Au Mexique, la guerre entre l’Etat et les cartels de drogue fait plus de 10.000 victimes chaque année. Plus de 2 millions de personnes auraient été déplacées à l’intérieur du territoire mexicain du fait des activités des groupes criminels. La criminalité a également pénétré les structures de l’Etat, dont la police, et la méfiance de la population a mené à la création de forces d’ « autodéfense » composées de gens ordinaires ayant décidé de s’armer pour obtenir la protection que l’Etat est incapable de leur garantir. Les conflits constants entre ces groupes et les criminels ont fait de la violence une expérience quotidienne dans beaucoup (la plupart ?) des régions du pays.

Quand l’Etat décide de permettre à de grandes entreprises d’exploiter de larges territoires peuplés par des communautés rurales et indigènes qui s’opposent à de tels projets, la situation mène souvent à une augmentation de violence au quotidien.
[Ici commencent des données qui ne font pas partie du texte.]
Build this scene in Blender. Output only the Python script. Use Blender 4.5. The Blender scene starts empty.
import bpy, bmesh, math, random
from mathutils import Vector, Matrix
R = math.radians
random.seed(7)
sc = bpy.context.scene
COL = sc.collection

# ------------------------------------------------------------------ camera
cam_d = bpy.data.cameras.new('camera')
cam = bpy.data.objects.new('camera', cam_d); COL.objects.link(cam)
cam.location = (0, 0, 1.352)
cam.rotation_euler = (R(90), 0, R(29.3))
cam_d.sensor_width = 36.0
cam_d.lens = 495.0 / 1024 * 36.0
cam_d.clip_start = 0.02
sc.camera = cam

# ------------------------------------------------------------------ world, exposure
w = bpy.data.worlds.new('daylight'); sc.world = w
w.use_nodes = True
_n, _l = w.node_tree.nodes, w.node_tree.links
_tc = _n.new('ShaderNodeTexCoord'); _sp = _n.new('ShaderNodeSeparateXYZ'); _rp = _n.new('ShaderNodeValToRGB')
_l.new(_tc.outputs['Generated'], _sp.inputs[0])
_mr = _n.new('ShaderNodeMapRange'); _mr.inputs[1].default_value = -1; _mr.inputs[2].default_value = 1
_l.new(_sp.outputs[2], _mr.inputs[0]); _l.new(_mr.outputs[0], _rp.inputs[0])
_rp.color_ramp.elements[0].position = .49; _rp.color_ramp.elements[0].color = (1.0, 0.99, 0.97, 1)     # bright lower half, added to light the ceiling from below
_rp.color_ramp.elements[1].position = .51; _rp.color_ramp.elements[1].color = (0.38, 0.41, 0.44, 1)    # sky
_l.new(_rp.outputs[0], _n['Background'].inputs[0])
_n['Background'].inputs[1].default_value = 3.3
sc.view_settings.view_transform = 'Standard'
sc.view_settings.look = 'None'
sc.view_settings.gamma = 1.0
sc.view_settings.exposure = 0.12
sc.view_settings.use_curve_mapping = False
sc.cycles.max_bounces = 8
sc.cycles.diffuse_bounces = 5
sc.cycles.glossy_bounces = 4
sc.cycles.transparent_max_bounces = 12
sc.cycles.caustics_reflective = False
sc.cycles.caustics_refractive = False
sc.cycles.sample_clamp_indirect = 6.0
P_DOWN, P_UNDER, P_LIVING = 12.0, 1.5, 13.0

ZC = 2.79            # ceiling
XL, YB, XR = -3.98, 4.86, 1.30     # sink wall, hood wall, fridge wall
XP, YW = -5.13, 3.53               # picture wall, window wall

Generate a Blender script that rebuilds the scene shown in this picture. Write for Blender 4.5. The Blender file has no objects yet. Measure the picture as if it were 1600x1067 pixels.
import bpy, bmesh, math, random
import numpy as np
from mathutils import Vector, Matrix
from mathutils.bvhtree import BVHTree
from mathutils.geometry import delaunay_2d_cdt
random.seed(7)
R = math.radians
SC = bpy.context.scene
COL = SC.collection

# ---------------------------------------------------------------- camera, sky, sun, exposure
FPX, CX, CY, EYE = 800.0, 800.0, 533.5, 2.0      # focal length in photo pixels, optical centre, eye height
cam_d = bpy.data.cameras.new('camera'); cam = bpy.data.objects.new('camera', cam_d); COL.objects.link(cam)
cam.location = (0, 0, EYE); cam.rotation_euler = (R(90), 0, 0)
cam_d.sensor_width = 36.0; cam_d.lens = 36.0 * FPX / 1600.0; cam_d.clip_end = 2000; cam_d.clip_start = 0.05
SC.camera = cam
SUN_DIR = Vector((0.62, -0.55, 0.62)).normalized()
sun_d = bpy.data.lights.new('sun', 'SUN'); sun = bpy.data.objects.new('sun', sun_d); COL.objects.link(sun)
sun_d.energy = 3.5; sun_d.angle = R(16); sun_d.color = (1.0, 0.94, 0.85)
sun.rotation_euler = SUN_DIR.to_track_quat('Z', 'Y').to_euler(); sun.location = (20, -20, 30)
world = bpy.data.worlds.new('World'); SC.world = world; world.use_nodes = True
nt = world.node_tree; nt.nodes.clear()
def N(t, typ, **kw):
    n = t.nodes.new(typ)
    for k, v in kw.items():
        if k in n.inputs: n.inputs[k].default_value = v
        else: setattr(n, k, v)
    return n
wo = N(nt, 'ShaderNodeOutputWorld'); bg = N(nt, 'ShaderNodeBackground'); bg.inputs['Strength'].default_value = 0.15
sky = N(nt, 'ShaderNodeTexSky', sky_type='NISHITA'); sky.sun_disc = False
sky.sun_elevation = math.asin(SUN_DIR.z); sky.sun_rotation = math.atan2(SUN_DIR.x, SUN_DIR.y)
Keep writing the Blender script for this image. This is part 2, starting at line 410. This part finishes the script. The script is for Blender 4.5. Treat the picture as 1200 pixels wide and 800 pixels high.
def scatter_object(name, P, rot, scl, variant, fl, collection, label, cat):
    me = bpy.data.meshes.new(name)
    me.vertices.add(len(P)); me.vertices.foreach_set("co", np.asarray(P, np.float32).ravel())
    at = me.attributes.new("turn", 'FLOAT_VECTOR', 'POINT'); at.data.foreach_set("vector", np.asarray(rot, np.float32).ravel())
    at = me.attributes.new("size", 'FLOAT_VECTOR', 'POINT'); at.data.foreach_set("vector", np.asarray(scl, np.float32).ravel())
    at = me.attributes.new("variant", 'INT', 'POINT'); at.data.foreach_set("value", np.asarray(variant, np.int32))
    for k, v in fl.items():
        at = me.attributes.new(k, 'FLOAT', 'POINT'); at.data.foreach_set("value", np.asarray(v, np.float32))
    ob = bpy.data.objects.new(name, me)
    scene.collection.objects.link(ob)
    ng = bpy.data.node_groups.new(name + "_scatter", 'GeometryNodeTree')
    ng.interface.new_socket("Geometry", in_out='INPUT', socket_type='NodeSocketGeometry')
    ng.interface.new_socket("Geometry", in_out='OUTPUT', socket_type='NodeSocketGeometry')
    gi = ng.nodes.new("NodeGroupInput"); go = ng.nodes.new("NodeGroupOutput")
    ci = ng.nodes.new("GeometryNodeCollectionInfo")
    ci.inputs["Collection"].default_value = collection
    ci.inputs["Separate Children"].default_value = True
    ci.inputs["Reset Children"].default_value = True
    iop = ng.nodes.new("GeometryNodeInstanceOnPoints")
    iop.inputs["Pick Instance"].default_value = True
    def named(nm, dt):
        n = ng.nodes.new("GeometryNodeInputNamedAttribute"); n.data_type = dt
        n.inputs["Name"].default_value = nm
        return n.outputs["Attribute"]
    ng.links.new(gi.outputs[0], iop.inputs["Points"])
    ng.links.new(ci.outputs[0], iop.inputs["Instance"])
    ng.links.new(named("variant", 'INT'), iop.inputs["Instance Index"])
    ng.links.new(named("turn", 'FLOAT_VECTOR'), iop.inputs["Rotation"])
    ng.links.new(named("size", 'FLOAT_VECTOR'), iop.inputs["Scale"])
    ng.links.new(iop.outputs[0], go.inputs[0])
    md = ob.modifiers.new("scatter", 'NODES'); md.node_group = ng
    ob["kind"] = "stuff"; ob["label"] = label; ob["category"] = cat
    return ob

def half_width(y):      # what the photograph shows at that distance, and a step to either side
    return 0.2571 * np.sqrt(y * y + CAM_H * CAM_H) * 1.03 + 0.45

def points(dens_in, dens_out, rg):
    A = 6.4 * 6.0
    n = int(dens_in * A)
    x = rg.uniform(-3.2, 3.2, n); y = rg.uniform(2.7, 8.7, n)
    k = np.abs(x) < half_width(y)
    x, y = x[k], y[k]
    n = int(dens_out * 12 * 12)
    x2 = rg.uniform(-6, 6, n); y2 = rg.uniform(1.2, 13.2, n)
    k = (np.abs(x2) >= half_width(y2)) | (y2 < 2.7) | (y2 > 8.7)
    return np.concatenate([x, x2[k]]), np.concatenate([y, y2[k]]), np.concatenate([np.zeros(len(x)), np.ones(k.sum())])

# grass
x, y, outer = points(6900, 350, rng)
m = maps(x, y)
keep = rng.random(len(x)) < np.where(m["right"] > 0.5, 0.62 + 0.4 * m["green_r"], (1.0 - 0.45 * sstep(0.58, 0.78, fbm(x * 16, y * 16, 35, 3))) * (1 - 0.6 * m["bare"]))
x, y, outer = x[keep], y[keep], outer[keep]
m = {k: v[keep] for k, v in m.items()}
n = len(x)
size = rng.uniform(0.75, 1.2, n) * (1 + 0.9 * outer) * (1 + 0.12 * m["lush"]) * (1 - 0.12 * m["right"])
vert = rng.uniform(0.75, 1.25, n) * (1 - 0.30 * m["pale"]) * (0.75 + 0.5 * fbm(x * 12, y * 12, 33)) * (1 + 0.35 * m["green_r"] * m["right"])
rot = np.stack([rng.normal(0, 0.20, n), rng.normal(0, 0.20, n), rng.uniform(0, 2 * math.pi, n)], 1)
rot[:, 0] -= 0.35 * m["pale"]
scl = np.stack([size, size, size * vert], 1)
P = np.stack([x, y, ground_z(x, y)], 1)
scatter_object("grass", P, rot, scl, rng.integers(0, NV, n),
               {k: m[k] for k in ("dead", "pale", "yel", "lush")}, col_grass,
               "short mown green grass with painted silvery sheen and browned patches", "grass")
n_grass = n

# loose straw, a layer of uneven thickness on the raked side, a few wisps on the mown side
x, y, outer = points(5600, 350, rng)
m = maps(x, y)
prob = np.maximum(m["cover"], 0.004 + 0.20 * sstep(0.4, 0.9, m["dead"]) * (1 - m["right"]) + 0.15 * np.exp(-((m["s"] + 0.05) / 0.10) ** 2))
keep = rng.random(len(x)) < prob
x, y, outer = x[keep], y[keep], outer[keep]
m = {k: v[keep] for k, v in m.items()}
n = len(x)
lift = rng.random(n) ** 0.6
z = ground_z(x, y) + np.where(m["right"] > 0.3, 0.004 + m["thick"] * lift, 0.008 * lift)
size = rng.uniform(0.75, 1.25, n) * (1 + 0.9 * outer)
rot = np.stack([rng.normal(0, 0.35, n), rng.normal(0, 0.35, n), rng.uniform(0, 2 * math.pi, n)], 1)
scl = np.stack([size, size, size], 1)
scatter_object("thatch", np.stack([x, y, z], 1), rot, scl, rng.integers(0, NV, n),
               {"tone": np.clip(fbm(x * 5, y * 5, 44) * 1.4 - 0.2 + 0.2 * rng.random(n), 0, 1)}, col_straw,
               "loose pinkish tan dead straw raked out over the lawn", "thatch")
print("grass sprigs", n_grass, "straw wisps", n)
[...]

Dans de nombreuses situations, les Etats décident à dessein de soutenir ou de permettre l’augmentation de la violence dans certaines régions afin de briser la résistance populaire et ouvrir la voie pour les entreprises. Les droits des travailleurs sont également bafoués dans plusieurs endroits et de diverses façons, tandis que les Etats utilisent leurs pouvoirs quotidiennement afin de maintenir des rapports économiques injustes.

Malheureusement l’expérience nous montre que la violence quotidienne est souvent incrustée dans le tissu social et que les tentatives pour l’éliminer demandent beaucoup plus d’efforts que ne l’aurait pris sa prévention. Néanmoins, il existe des exemples de lutte efficace contre la violence quotidienne et notre but est de les faire connaître, d’en tirer des leçons, et de voir comment ces expériences peuvent être adaptées et adoptées d’un contexte à un autre.